If you’re lucky enough to have the child grip your finger there’s absolutely no harm in exclaiming “Quite a grip on him!” Who could possible find fault with a baby’s clutching power?
In fact, if you can find anything to say that doesn’t comment upon the kid’s looks it’s pretty safe. Mama has spent weeks picking out just the right baby clothes so any compliment on apparel will be taken well.
Then you can move on to asking specific questions of your own that mean absolutely nothing but which the mother will delight in answering. “Does she sleep all night long?” “This has really changed your life, right?” and “I’ll bet he keeps you busy, huh?” are all perfectly acceptable. Questions to avoid include, “Are you sure you can afford this?” “Was this planned?” and “So how’s your love life?”
Life poses a few consternations that we must all endure, certain things that although painful must be dealt with. . . childbirth, income tax, colon exams, death, and baby showers. Even men are now often included in this rite of passage into family-hood. In fact, it’s not unusual to have the actual baby present at these post-natal events. If you attend, the trick is to make it out alive without brain damage. Pink or blue mints are de rigueur and the more extravagant showers have taken to dying the rest of the food the appropriate hues. There’s nothing like a blue chicken wing to put you off your feed.
But the real test of baby shower endurance comes when the dreaded cry of, “And now we have a few games!” is heard in the pink-clad church basement. Until you’ve built a sculpture out of finger-staining blue Play-Doh or bobbed for nipples, you just haven’t lived. I once gritted my teeth through a game called, “My Water Broke!” that involved plastic babies frozen into ice cubes. The first baby found floating free was the winner.
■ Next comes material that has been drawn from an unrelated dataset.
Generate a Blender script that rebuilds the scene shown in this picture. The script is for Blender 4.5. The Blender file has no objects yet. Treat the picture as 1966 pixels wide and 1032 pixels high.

Baby companies have made a living out of selling silly shower games for distribution to your guests, ranging all the way from the mind-numbing Word Search and Word Scramble to What’s In Your Purse and the always-stimulating Baby Bingo. The fun is just short of experiencing a root canal.
Lest I end this trite tour on a downer, I’ll mention what was probably the finest baby shower I’d ever attend. The mother of the mother-to-be had four kids of her own and she planned this one.
We were to put out gifts in a quiet corner of the banquet hall, then she asked her daughter to come sit in a chair in the center of the room. Mom then simply thanked us for coming, asked for prayer for her daughter and invited each guest to say something real and genuine to the expectant mom. What followed was an hour of laughter and tears, hugs and smiles, and an afternoon that none of us will forget. Beautiful. Just beautiful. And our sandwiches weren’t dyed blue.
Here’s to the mama’s of the world! May you endure it!
You ever in Coonridge, stop by. We may not answer the door but you'll enjoy the trip.